The World Wide Web (defined)

The World Wide Web, also known as the Web, is the part of the Internet that consists of structured text files, called web pages, that link to other web pages and digital files using hypertext links. Every page or file on the Web is identified by its Uniform Resource Locator (URL).

Web pages are written in a structured markup language called HTML (HyperText Markup Language), a type of text file. These web pages are stored on a web server, a computer that shares web pages and linked files over the Internet. A collection of web pages on a web server is known as a website. Websites are most commonly identified by a unique domain name. You use a web browser, such as Firefox, to navigate and view these web pages stored on web sites.
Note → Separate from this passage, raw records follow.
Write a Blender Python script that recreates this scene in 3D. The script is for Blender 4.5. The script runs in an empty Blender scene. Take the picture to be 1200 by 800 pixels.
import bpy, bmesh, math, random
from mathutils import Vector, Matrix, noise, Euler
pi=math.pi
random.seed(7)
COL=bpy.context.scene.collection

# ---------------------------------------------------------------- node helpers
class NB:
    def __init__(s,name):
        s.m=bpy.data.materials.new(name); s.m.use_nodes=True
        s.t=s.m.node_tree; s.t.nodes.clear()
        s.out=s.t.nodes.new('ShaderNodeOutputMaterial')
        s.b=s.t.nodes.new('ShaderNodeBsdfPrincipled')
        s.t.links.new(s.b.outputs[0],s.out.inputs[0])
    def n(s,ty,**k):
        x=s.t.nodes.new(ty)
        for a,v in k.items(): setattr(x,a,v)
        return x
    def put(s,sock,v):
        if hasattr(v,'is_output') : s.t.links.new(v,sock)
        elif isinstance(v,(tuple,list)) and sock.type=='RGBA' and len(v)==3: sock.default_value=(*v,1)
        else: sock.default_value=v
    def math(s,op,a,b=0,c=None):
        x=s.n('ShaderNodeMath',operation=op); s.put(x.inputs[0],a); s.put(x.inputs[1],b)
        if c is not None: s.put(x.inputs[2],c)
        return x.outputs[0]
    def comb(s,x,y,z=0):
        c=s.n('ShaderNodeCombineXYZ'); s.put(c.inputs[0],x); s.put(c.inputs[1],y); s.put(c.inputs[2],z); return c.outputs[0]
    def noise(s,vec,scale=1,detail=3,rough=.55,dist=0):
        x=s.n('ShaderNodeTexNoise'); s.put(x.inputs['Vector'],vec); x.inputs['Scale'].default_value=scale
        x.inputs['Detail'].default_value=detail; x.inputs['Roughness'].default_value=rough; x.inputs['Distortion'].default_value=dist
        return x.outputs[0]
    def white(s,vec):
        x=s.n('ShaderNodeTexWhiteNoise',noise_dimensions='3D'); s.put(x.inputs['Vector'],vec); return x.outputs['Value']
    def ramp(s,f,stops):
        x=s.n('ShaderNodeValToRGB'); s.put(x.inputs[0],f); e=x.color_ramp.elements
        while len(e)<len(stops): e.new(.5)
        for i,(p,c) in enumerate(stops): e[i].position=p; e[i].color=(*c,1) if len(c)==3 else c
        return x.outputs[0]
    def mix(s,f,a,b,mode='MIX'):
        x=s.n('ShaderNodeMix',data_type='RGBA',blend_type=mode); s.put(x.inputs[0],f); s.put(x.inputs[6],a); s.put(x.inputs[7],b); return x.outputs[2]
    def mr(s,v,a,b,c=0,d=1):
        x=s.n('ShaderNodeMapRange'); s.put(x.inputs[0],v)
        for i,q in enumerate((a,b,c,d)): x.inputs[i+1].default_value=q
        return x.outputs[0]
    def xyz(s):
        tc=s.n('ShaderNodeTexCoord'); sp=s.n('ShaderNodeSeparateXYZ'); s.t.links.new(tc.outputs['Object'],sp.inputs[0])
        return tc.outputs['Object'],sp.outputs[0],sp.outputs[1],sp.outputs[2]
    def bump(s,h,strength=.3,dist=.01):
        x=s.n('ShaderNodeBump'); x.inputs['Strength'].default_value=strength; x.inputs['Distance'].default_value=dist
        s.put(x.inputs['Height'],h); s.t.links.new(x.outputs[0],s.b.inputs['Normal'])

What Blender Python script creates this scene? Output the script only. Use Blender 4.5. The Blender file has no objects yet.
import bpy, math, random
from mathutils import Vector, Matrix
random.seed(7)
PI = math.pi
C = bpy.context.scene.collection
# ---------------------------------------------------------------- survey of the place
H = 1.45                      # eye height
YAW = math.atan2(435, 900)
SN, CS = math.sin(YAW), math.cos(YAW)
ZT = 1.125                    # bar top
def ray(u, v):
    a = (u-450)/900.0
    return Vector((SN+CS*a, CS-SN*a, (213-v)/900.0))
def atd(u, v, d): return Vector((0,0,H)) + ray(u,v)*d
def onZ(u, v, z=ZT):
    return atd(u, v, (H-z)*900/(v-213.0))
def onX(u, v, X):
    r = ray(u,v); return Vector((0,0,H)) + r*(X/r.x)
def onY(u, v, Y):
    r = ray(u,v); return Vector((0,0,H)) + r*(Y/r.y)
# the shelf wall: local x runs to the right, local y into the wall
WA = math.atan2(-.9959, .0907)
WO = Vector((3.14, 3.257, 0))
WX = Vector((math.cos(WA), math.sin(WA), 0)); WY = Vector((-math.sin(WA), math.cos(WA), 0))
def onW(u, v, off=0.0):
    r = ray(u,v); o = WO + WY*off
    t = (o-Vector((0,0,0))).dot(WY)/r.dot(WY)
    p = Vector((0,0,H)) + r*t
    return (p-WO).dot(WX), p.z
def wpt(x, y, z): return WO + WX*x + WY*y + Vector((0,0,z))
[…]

It’s a common mistake to think of the World Wide Web as the entire Internet, but the Web is in fact only part of the Internet, just the part that most people are familiar with and interact with the Web more than any other Internet protocol, including email.

Before the invention of the World Wide Web and the web browsers needed to view and navigate the Web, people using the Internet encountered a text-only Internet. Since plain text is still the basic building block of information transmission on the Internet, you can still view everything on the Internet, including web pages, as text-only documents. But why do that when you can see colorful web pages with images, video, audio, and beautiful typography? That’s one of the reasons that the World Wide Web grew so fast.